Aratus

Plutarch

Plutarch. Plutarch's Lives, Vol. XI. Perrin, Bernadotte, translator. Cambridge, MA: Harvard University Press; London: William Heinemann Ltd., 1926.

For he considered that the Greek states which were weak would be preserved by mutual support when once they had been bound as it were by the common interest, and that just as the members of the body have a common life and breath because they cleave together in a common growth, but when they are drawn apart and become separate they wither away and decay, in like manner the several states are ruined by those who dissever their common bonds, but are augmented by mutual support, when they become parts of a great whole and enjoy a common foresight.

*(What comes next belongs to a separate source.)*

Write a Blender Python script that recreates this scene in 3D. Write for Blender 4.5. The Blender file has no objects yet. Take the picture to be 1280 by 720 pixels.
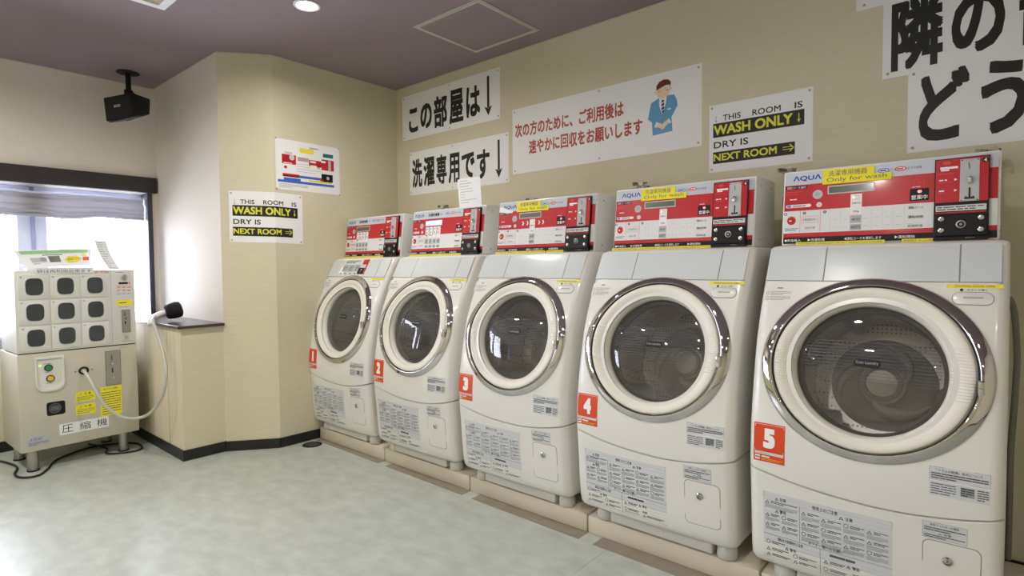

And so, since he saw that the best of the neighbouring peoples were autonomous, and was distressed at the servitude of the Argives, he plotted to kill Aristomachus the tyrant of Argos, being ambitious to restore its freedom to the city as a reward for the rearing it had given him, as well as to attach it to the Achaean League.

Accordingly, men were found to dare the deed, of whom Aeschylus and Charimenes the seer were the chief. They had no swords, however, the tyrant having prohibited the possession of them under heavy penalties. Aratus, therefore, ordered small daggers to be made for them in Corinth and sewed them up in pack-saddles; these he put upon beasts of burden carrying ordinary wares and sent them into Argos.

But Charimenes the seer took on a partner in the enterprise, at which Aeschylus and his friends were incensed and proceeded to act on their own account, ignoring Charimenes. When Charimenes was aware of this, he was angry and informed against the men just as they were setting out to attack the tyrant; most of them, however, succeeded in escaping from the market-place and fled to Corinth.